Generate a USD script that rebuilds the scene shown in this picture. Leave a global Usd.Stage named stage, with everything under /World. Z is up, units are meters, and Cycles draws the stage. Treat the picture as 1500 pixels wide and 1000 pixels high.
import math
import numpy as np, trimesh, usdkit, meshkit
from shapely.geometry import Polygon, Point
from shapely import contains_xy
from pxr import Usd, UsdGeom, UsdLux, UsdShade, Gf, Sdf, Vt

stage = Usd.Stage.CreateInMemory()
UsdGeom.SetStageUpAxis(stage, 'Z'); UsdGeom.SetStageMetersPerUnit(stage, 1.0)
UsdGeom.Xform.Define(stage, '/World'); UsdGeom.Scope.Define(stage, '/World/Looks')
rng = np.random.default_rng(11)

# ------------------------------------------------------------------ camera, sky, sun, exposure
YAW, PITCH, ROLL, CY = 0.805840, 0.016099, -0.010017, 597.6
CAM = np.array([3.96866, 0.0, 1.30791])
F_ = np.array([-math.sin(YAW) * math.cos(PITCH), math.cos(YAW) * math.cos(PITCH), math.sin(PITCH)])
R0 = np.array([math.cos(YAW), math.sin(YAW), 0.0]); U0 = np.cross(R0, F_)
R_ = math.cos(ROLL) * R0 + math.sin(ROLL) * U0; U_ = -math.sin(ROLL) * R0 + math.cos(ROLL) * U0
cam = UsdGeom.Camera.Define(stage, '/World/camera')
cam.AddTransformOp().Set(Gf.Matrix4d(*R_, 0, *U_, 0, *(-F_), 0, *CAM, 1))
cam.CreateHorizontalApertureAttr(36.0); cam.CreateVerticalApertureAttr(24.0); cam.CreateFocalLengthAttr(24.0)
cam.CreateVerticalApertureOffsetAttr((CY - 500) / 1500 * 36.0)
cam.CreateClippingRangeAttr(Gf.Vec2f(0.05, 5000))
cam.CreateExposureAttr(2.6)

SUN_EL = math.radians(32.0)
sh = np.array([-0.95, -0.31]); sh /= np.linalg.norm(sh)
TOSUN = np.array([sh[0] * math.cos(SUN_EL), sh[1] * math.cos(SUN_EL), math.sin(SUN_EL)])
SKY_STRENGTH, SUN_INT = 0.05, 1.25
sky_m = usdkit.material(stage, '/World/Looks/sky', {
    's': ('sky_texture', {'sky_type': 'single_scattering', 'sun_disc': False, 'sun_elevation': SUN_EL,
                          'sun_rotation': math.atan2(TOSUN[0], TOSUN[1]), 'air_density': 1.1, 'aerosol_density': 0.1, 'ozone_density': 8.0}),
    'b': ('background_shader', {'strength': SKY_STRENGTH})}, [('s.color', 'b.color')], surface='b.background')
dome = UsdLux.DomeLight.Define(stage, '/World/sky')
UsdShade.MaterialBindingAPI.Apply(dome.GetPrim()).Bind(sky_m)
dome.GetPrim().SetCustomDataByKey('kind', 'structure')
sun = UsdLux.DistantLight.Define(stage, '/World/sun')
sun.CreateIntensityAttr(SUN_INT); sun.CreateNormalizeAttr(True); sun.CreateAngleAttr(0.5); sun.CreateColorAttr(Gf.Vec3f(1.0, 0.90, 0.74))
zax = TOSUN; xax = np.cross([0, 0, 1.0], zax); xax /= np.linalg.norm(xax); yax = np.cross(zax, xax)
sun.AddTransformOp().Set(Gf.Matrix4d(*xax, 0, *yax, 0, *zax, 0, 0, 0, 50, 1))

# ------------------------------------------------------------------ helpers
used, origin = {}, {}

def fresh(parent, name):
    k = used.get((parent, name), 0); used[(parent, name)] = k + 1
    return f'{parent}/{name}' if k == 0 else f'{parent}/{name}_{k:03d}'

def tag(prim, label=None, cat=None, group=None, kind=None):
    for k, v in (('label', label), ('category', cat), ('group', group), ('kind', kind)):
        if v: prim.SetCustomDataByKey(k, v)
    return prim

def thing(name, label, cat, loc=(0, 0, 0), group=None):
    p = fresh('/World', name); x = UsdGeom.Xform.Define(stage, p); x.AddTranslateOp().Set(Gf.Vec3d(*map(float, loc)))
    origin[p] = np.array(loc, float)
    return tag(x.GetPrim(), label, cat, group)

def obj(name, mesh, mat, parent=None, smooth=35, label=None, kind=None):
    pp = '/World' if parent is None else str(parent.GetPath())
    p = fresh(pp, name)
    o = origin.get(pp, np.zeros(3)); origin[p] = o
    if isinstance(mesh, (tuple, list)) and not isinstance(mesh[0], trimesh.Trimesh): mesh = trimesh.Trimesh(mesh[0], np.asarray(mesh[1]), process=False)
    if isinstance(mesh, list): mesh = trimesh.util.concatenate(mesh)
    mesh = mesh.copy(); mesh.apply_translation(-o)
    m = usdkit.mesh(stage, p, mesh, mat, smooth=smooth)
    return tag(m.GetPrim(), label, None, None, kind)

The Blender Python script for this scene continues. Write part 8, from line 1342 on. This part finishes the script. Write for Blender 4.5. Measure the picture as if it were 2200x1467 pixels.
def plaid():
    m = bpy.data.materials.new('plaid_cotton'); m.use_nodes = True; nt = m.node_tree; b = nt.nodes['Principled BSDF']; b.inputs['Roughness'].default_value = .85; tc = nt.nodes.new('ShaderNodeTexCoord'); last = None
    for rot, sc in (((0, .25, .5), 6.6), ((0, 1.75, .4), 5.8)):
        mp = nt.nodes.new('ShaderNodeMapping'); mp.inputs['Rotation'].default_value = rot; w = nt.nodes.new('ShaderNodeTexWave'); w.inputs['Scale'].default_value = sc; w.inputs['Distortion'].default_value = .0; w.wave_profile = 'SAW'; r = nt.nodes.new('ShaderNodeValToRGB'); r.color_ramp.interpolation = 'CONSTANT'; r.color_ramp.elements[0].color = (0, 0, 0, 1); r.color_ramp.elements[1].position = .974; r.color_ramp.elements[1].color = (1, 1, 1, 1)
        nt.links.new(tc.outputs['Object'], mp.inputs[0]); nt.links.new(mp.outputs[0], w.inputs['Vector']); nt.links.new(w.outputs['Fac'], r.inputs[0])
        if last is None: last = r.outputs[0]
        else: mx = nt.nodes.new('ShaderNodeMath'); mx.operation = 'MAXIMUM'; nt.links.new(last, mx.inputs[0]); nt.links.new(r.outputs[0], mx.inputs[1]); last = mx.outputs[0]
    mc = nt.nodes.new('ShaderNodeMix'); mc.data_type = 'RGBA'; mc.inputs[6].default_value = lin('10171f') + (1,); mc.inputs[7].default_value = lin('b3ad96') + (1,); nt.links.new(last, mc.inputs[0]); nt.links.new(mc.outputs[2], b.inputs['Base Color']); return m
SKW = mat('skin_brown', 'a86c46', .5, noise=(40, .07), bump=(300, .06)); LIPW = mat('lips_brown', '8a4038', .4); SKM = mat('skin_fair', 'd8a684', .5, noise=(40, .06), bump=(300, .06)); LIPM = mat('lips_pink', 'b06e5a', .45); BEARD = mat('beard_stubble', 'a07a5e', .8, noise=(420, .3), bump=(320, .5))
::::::
Give the lines again, exactly as they stand, from the beginning of the data through the line with "rng = np.random.default_rng(11)".

• Reply:
Generate a USD script that rebuilds the scene shown in this picture. Leave a global Usd.Stage named stage, with everything under /World. Z is up, units are meters, and Cycles draws the stage. Treat the picture as 1500 pixels wide and 1000 pixels high.
import math
import numpy as np, trimesh, usdkit, meshkit
from shapely.geometry import Polygon, Point
from shapely import contains_xy
from pxr import Usd, UsdGeom, UsdLux, UsdShade, Gf, Sdf, Vt

stage = Usd.Stage.CreateInMemory()
UsdGeom.SetStageUpAxis(stage, 'Z'); UsdGeom.SetStageMetersPerUnit(stage, 1.0)
UsdGeom.Xform.Define(stage, '/World'); UsdGeom.Scope.Define(stage, '/World/Looks')
rng = np.random.default_rng(11)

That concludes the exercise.